Early on Monday morning in the eastern town of Butembo, militia fighters clashed with security forces, killing a reported 13 people, including a UN peacekeeper. In Manono in the former Katanga province, at least 40 people were wounded during an attack allegedly carried out by a Batwa militia on Monday night, according to the UN. Fighting has also been reported on Tuesday between a militia group and the Congolese army in the southern city of Kananga. While it is too early to know the exact circumstances of these attacks, the heightened armed group mobilization amid the country’s volatile political context is very evident.
As part of a broader crackdown on the media, authorities blocked the signals for the Congolese news outlets close to the opposition, Canal Congo TV (CCTV) and Radio Liberté Kinshasa, on Monday morning. The signal for Radio France Internationale (RFI), the most important international news outlet in Congo, has been blocked in Kinshasa since November 5. The RFI signal from neighboring Brazzaville has been jammed since November 18.
In the midst of it all, at 11:45 p.m. on Monday – as the whistle blowing, banging of pots and pans, and cries that Kabila should leave office were escalating – the news anchor on Congo’s government-run national television station announced that Kabila had signed a decree, appointing some 60 new ministers to the government to be led by Prime Minister Sami Badibanga. The new government only includes members of Kabila’s ruling coalition and the opposition parties that participated in the African Union-mediated national dialogue. Members of the Rassemblement coalition and other opposition parties that only took part in the ongoing Catholic Church-mediated dialogue have no posts.

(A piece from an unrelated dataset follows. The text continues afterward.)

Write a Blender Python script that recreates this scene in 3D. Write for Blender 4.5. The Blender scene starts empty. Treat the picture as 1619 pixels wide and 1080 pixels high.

The midnight announcement may have been made to distract from the growing calls for Kabila to step down, while also showing that the country is still being governed. Some have also viewed it as an affront toward, or dismissal of, the Rassemblement and the Catholic Church-mediated talks.
In another apparent attempt to maintain the façade that everything is under control, Kabila’s diplomatic advisor Kikaya Bin Karubi held a press conference in Kinshasa on Monday afternoon, where he stated that “President Kabila will still be in power tomorrow.” He said that “only the population could put pressure on President Kabila,” and “as far as [he] can tell, that isn’t happening.”
Also on Monday, three UN experts called on the authorities to lift “abusive” restrictions on protesters, including an unlawful ban and a crackdown on social media. “The targeted repression of dissenting voices of civil society and human rights defenders is contrary to democratic principles,” the experts noted. “If civil society is not allowed to exercise the rights of freedom of expression, freedom of association and peaceful assembly, protesters will inevitably resort to violence, for which only the authorities are to be blamed.” The government of France also expressed its concern Monday about the deteriorating human rights situation in the country.